**SUPPLIED DATA:**
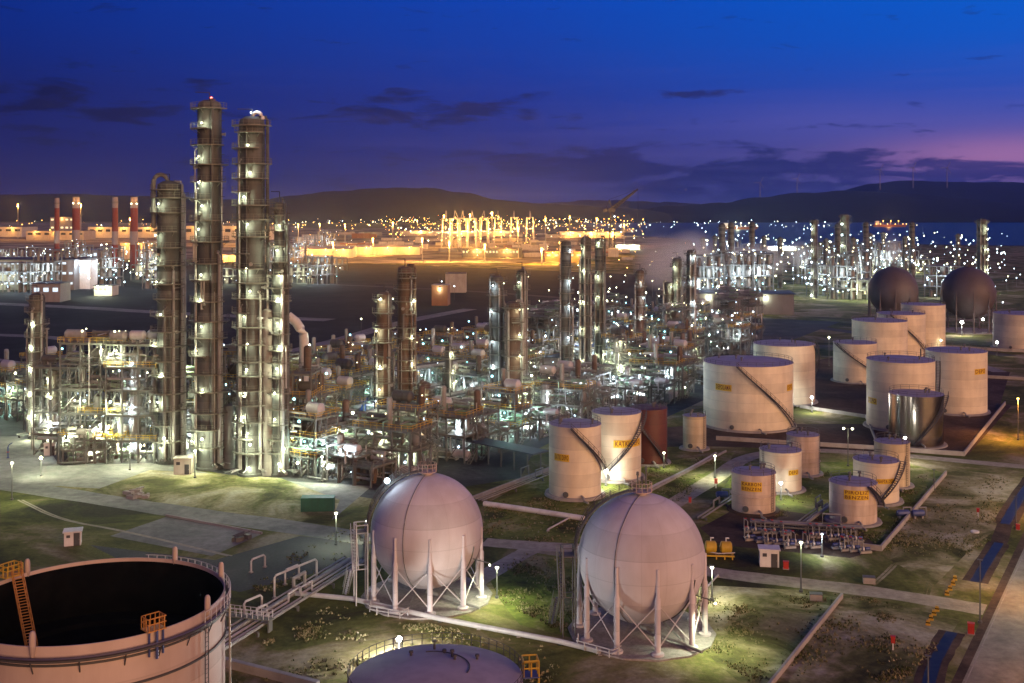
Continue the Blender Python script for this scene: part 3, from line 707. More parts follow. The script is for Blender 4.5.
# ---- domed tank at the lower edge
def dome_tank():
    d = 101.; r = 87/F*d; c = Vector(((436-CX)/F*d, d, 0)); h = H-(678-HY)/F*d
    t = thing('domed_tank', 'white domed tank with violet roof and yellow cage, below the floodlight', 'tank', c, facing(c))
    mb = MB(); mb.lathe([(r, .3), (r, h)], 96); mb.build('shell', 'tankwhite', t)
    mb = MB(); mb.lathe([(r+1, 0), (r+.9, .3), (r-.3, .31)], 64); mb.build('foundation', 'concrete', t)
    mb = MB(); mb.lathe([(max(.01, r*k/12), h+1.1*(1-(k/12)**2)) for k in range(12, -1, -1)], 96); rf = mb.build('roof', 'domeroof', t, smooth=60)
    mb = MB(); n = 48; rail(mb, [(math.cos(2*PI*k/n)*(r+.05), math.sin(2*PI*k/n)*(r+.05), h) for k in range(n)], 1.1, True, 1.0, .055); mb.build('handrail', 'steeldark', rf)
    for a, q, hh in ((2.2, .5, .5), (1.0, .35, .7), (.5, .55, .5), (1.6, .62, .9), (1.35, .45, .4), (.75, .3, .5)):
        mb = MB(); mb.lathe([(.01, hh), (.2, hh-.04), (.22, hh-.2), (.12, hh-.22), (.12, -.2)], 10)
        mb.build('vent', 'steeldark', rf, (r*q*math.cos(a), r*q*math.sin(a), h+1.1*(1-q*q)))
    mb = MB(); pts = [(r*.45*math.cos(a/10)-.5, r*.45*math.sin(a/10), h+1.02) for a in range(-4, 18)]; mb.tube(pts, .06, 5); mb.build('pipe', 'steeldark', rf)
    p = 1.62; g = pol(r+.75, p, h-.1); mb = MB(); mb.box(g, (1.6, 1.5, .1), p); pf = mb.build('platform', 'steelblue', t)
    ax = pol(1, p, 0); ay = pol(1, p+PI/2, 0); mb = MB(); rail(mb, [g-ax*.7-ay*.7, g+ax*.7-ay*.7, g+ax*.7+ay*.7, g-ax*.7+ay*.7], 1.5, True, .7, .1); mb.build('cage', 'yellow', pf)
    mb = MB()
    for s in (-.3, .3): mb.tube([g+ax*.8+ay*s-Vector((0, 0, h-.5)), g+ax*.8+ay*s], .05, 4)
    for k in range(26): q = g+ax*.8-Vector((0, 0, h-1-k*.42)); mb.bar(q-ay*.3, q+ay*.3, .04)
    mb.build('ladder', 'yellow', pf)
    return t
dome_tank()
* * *
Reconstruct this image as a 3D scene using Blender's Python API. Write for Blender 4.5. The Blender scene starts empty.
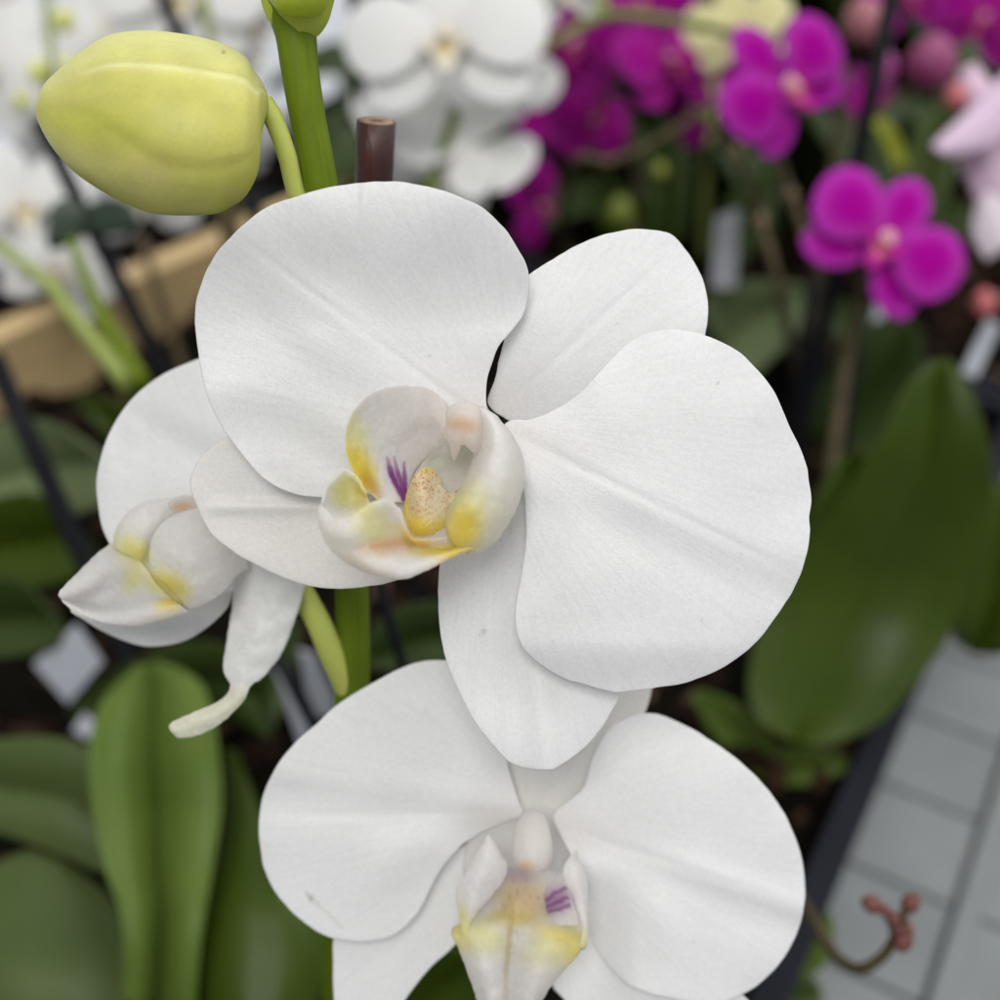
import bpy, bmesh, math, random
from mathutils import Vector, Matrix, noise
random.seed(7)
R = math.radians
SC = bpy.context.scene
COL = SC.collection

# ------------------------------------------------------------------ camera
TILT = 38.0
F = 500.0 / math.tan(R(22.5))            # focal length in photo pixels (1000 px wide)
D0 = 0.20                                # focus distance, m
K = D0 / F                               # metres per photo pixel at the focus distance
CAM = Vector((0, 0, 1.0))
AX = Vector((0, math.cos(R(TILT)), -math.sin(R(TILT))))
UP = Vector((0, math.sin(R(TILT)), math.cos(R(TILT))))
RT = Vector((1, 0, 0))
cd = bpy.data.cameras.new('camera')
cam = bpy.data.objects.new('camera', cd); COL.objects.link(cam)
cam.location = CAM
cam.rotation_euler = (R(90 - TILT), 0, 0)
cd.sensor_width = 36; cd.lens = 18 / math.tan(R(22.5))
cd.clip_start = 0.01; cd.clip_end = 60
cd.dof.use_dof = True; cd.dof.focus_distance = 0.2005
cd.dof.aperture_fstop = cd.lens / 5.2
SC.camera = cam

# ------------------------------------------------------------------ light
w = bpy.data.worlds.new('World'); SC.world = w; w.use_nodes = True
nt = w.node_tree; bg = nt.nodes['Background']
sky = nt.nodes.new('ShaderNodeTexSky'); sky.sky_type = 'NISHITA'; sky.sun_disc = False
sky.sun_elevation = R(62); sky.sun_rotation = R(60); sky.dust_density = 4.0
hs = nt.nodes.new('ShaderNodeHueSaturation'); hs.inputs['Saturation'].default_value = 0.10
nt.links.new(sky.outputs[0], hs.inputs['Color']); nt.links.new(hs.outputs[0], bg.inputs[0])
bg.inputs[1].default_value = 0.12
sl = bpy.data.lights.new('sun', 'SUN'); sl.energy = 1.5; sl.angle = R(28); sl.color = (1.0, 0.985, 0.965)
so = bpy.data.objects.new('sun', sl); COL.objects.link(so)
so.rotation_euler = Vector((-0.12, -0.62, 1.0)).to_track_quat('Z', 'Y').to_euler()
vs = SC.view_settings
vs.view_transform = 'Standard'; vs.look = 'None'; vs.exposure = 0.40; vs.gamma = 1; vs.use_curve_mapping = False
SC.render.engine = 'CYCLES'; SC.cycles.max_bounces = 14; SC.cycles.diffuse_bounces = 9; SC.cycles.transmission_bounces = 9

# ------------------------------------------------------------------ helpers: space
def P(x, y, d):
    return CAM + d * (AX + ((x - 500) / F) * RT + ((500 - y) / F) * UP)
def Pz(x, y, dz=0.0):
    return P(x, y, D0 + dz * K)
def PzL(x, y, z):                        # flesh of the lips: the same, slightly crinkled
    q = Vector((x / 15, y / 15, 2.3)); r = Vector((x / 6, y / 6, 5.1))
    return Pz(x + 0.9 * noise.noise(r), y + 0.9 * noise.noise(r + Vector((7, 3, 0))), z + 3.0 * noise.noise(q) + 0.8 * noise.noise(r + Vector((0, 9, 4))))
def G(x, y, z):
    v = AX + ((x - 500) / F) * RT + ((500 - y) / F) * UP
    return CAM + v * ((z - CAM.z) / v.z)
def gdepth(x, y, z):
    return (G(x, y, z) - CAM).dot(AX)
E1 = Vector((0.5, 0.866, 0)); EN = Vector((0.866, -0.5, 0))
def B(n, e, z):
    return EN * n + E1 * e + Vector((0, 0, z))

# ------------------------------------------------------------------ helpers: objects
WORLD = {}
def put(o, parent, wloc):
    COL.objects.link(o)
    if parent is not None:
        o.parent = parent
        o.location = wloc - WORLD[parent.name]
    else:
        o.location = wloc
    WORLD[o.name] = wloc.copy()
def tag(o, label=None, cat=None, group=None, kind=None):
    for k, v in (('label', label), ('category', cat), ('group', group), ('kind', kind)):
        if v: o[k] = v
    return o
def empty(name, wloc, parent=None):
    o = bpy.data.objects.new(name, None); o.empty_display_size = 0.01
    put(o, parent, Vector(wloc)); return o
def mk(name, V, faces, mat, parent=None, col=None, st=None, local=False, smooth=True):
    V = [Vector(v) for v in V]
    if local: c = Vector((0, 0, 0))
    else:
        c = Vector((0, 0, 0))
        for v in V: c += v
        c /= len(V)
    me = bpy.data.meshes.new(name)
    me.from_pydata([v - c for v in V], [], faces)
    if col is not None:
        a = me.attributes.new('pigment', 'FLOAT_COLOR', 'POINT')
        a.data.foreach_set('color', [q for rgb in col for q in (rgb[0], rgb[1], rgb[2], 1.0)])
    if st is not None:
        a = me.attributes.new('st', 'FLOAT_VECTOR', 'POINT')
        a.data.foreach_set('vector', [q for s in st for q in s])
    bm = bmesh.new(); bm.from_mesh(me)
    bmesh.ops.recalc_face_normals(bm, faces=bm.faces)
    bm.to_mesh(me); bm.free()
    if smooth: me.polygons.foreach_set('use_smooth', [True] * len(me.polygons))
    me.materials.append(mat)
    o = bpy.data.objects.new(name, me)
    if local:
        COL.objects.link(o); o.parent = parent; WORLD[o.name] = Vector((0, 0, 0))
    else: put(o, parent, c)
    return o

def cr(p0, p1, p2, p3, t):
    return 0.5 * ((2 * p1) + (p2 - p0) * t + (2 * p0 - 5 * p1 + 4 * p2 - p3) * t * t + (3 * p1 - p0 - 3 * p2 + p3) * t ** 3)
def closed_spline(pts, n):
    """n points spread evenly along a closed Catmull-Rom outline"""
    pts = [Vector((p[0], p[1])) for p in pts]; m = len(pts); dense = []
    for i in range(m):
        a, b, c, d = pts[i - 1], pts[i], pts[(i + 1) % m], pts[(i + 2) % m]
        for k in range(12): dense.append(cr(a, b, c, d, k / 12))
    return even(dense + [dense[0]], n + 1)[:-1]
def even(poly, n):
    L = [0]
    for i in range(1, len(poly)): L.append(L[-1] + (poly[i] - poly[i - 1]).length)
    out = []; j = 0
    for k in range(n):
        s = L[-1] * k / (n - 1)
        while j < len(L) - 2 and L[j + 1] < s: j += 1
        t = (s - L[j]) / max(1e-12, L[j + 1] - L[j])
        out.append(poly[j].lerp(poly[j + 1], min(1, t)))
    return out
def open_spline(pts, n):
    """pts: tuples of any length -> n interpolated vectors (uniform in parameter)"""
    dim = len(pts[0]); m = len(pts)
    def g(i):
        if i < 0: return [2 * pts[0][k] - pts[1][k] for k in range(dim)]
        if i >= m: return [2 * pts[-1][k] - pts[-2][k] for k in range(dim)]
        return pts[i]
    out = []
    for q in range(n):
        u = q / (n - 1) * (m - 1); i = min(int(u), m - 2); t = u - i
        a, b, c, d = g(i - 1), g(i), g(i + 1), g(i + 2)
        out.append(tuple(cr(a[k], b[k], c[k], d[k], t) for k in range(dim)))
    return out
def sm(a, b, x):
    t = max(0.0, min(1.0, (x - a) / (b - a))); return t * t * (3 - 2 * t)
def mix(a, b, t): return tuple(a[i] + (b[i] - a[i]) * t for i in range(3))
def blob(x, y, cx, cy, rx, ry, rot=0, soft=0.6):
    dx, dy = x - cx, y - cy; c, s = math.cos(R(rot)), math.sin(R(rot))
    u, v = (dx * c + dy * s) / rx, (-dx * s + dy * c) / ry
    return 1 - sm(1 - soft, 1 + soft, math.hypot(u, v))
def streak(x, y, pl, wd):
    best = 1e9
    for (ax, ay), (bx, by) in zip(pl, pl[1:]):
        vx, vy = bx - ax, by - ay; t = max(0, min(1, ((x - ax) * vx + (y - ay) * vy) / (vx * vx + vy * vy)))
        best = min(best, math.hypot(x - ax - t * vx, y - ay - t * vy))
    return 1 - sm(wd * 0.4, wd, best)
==
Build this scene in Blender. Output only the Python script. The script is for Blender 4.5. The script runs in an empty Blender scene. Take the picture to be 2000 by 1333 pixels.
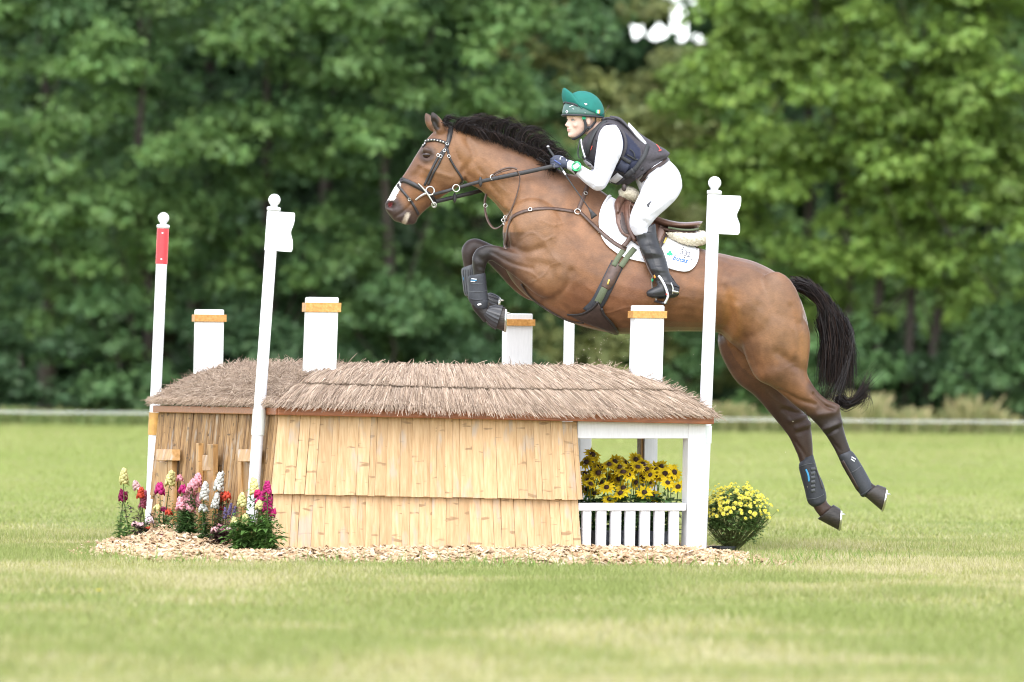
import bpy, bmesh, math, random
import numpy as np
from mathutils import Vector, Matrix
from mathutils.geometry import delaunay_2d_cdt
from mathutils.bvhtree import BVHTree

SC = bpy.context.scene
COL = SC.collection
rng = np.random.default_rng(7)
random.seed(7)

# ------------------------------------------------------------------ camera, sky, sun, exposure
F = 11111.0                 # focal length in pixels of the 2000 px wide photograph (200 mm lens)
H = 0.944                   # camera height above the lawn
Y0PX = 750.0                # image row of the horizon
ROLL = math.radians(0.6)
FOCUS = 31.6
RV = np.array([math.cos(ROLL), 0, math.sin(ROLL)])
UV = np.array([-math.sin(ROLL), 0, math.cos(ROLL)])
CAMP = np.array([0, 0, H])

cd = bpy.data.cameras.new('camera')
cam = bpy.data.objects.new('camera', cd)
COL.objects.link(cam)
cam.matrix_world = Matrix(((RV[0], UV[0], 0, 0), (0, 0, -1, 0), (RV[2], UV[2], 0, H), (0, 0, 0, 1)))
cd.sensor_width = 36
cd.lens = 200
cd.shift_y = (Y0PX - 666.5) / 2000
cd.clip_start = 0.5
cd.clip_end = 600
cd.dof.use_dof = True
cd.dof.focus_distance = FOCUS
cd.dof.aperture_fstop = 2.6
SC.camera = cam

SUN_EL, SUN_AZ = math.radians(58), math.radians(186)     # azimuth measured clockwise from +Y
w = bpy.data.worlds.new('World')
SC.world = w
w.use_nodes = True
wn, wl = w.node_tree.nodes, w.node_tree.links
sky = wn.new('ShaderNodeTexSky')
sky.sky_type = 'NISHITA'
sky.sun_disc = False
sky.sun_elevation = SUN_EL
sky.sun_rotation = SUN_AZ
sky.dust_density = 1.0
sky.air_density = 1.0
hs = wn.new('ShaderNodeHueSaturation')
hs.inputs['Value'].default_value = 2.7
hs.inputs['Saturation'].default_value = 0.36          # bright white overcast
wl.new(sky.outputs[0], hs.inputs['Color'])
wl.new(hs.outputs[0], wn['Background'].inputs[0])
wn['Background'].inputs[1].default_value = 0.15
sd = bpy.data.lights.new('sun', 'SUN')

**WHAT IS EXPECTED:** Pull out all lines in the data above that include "pixels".

**OUTPUT OF THE EXERCISE:**
F = 500.0 / math.tan(R(22.5))            # focal length in photo pixels (1000 px wide)
Build this scene in Blender. Output only the Python script. The script is for Blender 4.5. The script runs in an empty Blender scene. Take the picture to be 2000 by 1333 pixels.
F = 11111.0                 # focal length in pixels of the 2000 px wide photograph (200 mm lens)